What the interrupting ratings mean for your panel
The Siemens SENTRON 3VM1132-4EE46-0AA2 is a 4-pole molded case circuit breaker (MCCB) in the SENTRON family, rated for 32 A continuous current at 40 °C through 50 °C, with a TM220 thermal-magnetic overcurrent release providing LI (long-time and instantaneous) protection. Its S switching capacity class delivers 121 kA at 240 V AC — that's the fault current it can safely interrupt without welding contacts or venting plasma into the enclosure. At 415 V the rating drops to 76 kA, and at 500 V to 11.9 kA, which still covers most industrial secondary-distribution faults. The 690 V rated insulation voltage (Ui) means the breaker's internal clearances and creepage are designed for 690 V systems, even though the maximum operating voltage is 500 V AC.
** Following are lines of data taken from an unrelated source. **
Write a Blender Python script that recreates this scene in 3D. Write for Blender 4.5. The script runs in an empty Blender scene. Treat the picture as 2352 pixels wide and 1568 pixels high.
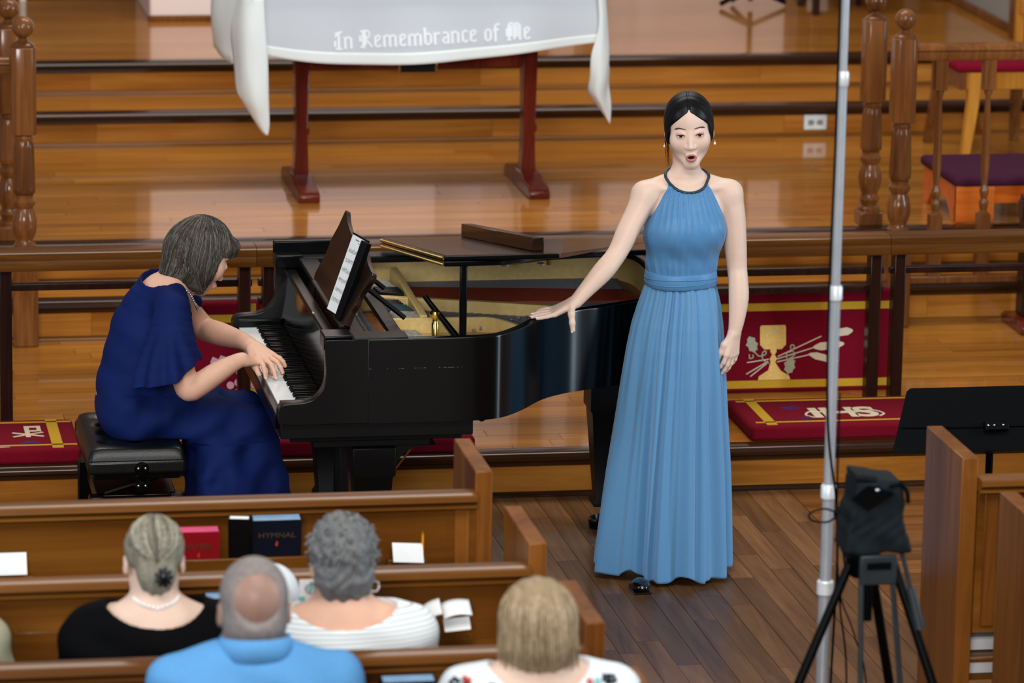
import bpy, bmesh, math, random
import numpy as np
from mathutils import Vector, Matrix, Quaternion
from mathutils.bvhtree import BVHTree
random.seed(7); rng = np.random.default_rng(7)
PI = math.pi
scene = bpy.context.scene
col = scene.collection

# ------------------------------------------------------------------ camera
cam_d = bpy.data.cameras.new('camera'); cam = bpy.data.objects.new('camera', cam_d); col.objects.link(cam)
yaw, pitch, roll = [math.radians(a) for a in (10.25, 12.79, 1.0)]
fwd = Vector((math.sin(yaw)*math.cos(pitch), math.cos(yaw)*math.cos(pitch), -math.sin(pitch)))
rt = Vector((math.cos(yaw), -math.sin(yaw), 0)); upv = rt.cross(fwd)
r2 = math.cos(roll)*rt + math.sin(roll)*upv; u2 = -math.sin(roll)*rt + math.cos(roll)*upv
M = Matrix((r2, u2, -fwd)).transposed().to_4x4(); M.translation = Vector((-3.0681, -13.5080, 3.9521))
cam.matrix_world = M
cam_d.sensor_width = 36; cam_d.lens = 9650/2352*36; cam_d.clip_start = 1; cam_d.clip_end = 60
cam_d.dof.use_dof = True; cam_d.dof.focus_distance = 14.25; cam_d.dof.aperture_fstop = 3.6
scene.camera = cam

# ------------------------------------------------------------------ light
world = bpy.data.worlds.new('hall_light'); scene.world = world; world.use_nodes = True
wb = world.node_tree.nodes['Background']; wb.inputs[0].default_value = (0.93, 0.96, 1.0, 1); wb.inputs[1].default_value = 0.20
def area(name, loc, target, sx, sy, power, color):
    d = bpy.data.lights.new(name, 'AREA'); d.shape = 'RECTANGLE'; d.size = sx; d.size_y = sy; d.energy = power; d.color = color
    o = bpy.data.objects.new(name, d); col.objects.link(o); o.location = loc
    o.rotation_euler = (Vector(target)-Vector(loc)).to_track_quat('-Z', 'Y').to_euler(); return o
area('nave_ceiling_light', (-1.5, -6.5, 7.5), (-0.8, 0, 0.5), 5, 3, 400, (1.0, 0.97, 0.93))
area('rear_fill_light', (-5.2, -18.0, 5.6), (-0.5, 0, 0.9), 4.0, 2.6, 1150, (0.98, 0.98, 1.0))  # added lamp, low and behind the camera, to brighten the piano interior
area('chancel_ceiling_light', (0.0, 4.0, 6.5), (0.0, 3.6, 0.0), 5, 2.5, 240, (1.0, 0.94, 0.86))
area('side_window_light', (-9.5, -4.5, 3.8), (-0.6, 0, 0.8), 1.3, 4.2, 240, (0.72, 0.87, 1.0))
area('right_window_light', (9.0, -4.2, 3.6), (-0.6, 0, 0.8), 0.7, 4.8, 520, (0.66, 0.85, 1.0))
scene.view_settings.view_transform = 'Standard'; scene.view_settings.look = 'None'
scene.view_settings.exposure = 0.12; scene.view_settings.gamma = 1.0; scene.view_settings.use_curve_mapping = False

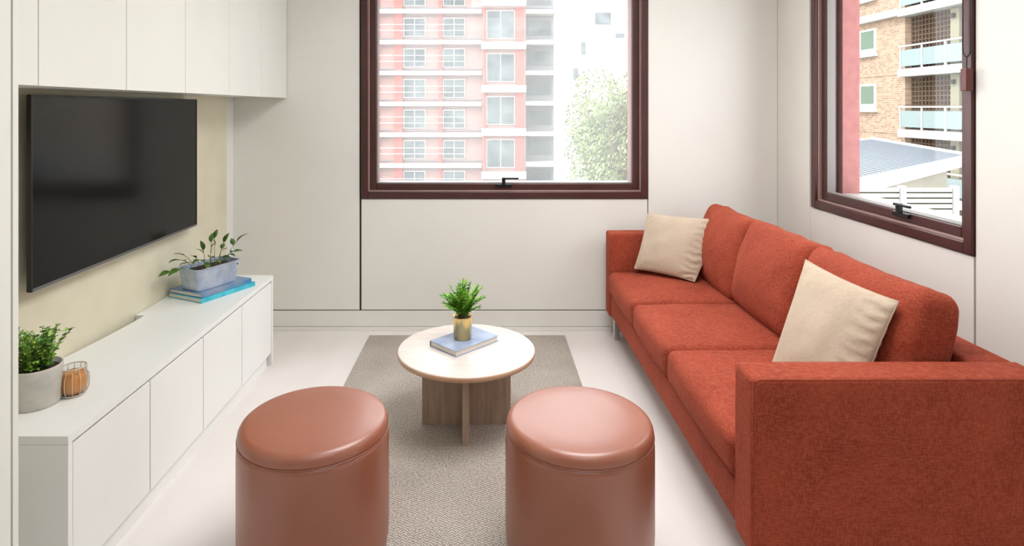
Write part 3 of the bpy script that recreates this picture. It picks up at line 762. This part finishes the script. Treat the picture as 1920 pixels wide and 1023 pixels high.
for k in range(-2, 5):
    z = .43 + 3.0 * k
    rx_('balcony_slab', XB - .35, XB + 1.59, 8, yL + .05, z - .38, z, M_slab)
    if k == 2: rx_('roof_band', XB - .35, XB - .002, yL + .06, 60, z - .30, z + .05, M_slab)
    elif k >= -1: rx_('brick_band', XB - .03, XB - .001, yL + .06, 60, z - .25, z, M_pinkb if 'M_pinkb' in globals() else M_tan)
    # windows in the brick part
    for (ya2, yb2) in ((YX(1643), YX(1614)), (38.5, 40), (45, 46.5)):
        if -1 <= k <= 3:
            f = rx_('window', XB - .06, XB - .002, ya2, yb2, z + .98, z + 2.36, M_wframe)
            p = box('pane', (XB - .08, XB - .061, ya2 + .12, yb2 - .12, z + 1.28, z + 2.26), M_winG); p.parent = f
            sl = box('sill', (XB - .22, XB - .001, ya2 - .15, yb2 + .15, z + .84, z + .977), M_slab); sl.parent = f
    if k > 3: continue
    # breeze-block screens, doors, posts, balustrade bays
    y0_, y1_ = YX(1773), yL - .02
    bm = bmesh.new(); nb = 11
    for q in range(nb + 1):
        yy = y0_ + (y1_ - y0_ - .06) * q / nb; add_box(bm, XB + .30, XB + .40, yy, yy + .06, z, z + 2.6)
        zz = z + 2.54 * q / nb; add_box(bm, XB + .31, XB + .39, y0_, y1_, zz, zz + .06)
    o = ch(bm_obj('breeze_block_screen', bm, M_lat), br)
    rx_('screen_backing', XB + .62, XB + .70, y0_, y1_, z, z + 2.6, M_lat)
    rx_('pier', XB + .2, XB + .55, YX(1790), y0_ - .02, z, z + 2.6, M_cream)
    rx_('balcony_door', XB + 1.45, XB + 1.58, 24.2, YX(1812), z, z + 2.2, M_dark)
    rx_('wall_light', XB + .05, XB + .19, YX(1784), YX(1778), z + 2.15, z + 2.35, M_dark)
    yy = yL - .1
    while yy > 12:
        rx_('glass_panel', XB - .30, XB - .27, yy - 1.42, yy - .04, z + .12, z + .92, M_balglass)
        rx_('rail_post', XB - .33, XB - .25, yy - .02, yy + .04, z, z + 1.08, M_slab)
        yy -= 1.5
    rx_('top_rail', XB - .34, XB - .24, 12, yL, z + 1.08, z + 1.15, M_slab)

# corrugated roof building, lower right view
M_roof = newmat('zinc_roof', srgb(136, 144, 152), .45, .3)[0]
M_rib = newmat('zinc_rib', srgb(62, 68, 76), .5)[0]
M_fascia = newmat('white_fascia', srgb(150, 152, 152), .6)[0]
M_hall = newmat('cream_hall_wall', srgb(140, 134, 122), .85)[0]
d = Vector((.753, .658, 0)); n_ = Vector((-.658, .753, 0))
Bp = Vector((11.9, 15.1, .305))
shed = empty('outbuilding', (9, 13, GZ), 'low cream outbuilding with a grey ribbed metal roof beyond the right window', 'building')
def quadprism(name, pts, h, mat):
    bm = bmesh.new(); a = [bm.verts.new(Vector(p)) for p in pts]; b = [bm.verts.new(Vector(p) - Vector((0, 0, h))) for p in pts]
    bm.faces.new(a); bm.faces.new(b[::-1])
    for i in range(4): bm.faces.new((a[i], b[i], b[(i + 1) % 4], a[(i + 1) % 4]))
    return ch(bm_obj(name, bm, mat), shed)
Lr = 8.5; Wd = 2.15; rise = Vector((0, 0, .33))
A0 = Bp - d * Lr
quadprism('roof_sheet', [A0, Bp, Bp + n_ * Wd + rise, A0 + n_ * Wd + rise], .05, M_roof)
quadprism('roof_sheet', [A0 + n_ * Wd + rise, Bp + n_ * Wd + rise, Bp + n_ * (Wd + .5), A0 + n_ * (Wd + .5)], .05, M_roof)
k = .12; ribm = None
while k < Lr:
    p0 = Bp - d * k + Vector((0, 0, .004)); w2 = d * .03
    bm = bmesh.new(); q0, q1 = p0, p0 + n_ * Wd + rise; up = Vector((0, 0, .014))
    vs_ = [bm.verts.new(x) for x in (q0 - w2, q0 + w2, q0 + up, q1 - w2, q1 + w2, q1 + up)]
    for f in ((0, 1, 2), (3, 5, 4), (0, 2, 5, 3), (1, 4, 5, 2), (0, 3, 4, 1)): bm.faces.new([vs_[i] for i in f])
    if ribm is None:
        o = ch(bm_obj('roof_rib', bm, M_rib), shed); ribm = o; k0 = k
    else:
        bm.free(); o = ribm.copy(); COL.objects.link(o); o.location = ribm.location - d * (k - k0)
    k += .26
e = .10
quadprism('fascia', [A0 - n_ * .05 + Vector((0, 0, .06)), Bp - n_ * .05 + d * .1 + Vector((0, 0, .06)), Bp + Vector((0, 0, .06)) + d * .1, A0 + Vector((0, 0, .06))], .26, M_fascia)
quadprism('barge_board', [Bp + Vector((0, 0, .07)), Bp + d * .12 + Vector((0, 0, .07)), Bp + d * .12 + n_ * Wd + rise + Vector((0, 0, .07)), Bp + n_ * Wd + rise + Vector((0, 0, .07))], .16, M_fascia)
wi = Bp + n_ * .35 - d * .45; wa = A0 + n_ * .35 + d * .2
quadprism('wall', [Vector((wa.x, wa.y, .22)), Vector((wi.x, wi.y, .22)), Vector((wi.x, wi.y, .22)) + n_ * 2.1, Vector((wa.x, wa.y, .22)) + n_ * 2.1], 7.2, M_hall)

# slatted white screen in front of it
fen = empty('slatted_fence', (5.2, 8.2, GZ), 'cream horizontal slatted screen between white posts beyond the right window', 'fence')
FY = 8.0; FXp = lambda px: (px - CX) * FY / F; FZp = lambda py: CH - (py - HY) * FY / F
M_slat = newmat('cream_slat', srgb(134, 132, 120), .7)[0]
for px0 in (1515, 1692, 1791):
    ch(box('post', (FXp(px0 - 5), FXp(px0 + 5), FY - .03, FY + .05, GZ, FZp(348)), M_fascia, None, .004), fen)
ch(box('slat_gap_shade', (FXp(1516), FXp(1790), FY + .016, FY + .028, GZ + 5, FZp(353)), M_dark, None), fen)  # dark sheet added so the gaps between slats look shaded
for (px0, px1) in ((1521, 1686), (1698, 1785)):
    base = None
    for k in range(14):
        z1 = FZp(352 + k * 10.2)
        if base is None:
            base = ch(box('slat', (FXp(px0), FXp(px1), FY - .01, FY + .012, z1 - .052, z1), M_slat, None, .003), fen); zb = z1
        else:
            o = base.copy(); COL.objects.link(o); o.location.z = base.location.z - (zb - z1)
tree('shrub', 13.9, 17.6, -2.6, 1.0, 1.0, 1800, 'lime green shrub right of the slatted screen beyond the right window', M_lime, .10, 'shrub')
Thermal derating and panel integration
The 32 A rating holds flat from 40 °C to 50 °C, then derates to 31 A at 55 °C and 30 A at 70 °C. That's a gentle slope — you don't lose headroom until the panel ambient pushes past 50 °C. Front connection via box terminals (IP40 on the front face) means the breaker mounts cleanly in a distribution panel with the busbars or cables landing on the front lugs. No auxiliary contacts are fitted (0 CO contacts), and there's no provision for a motor drive or neutral conductor protection — this is a straight line-protection device, not a switch-disconnector with add-ons.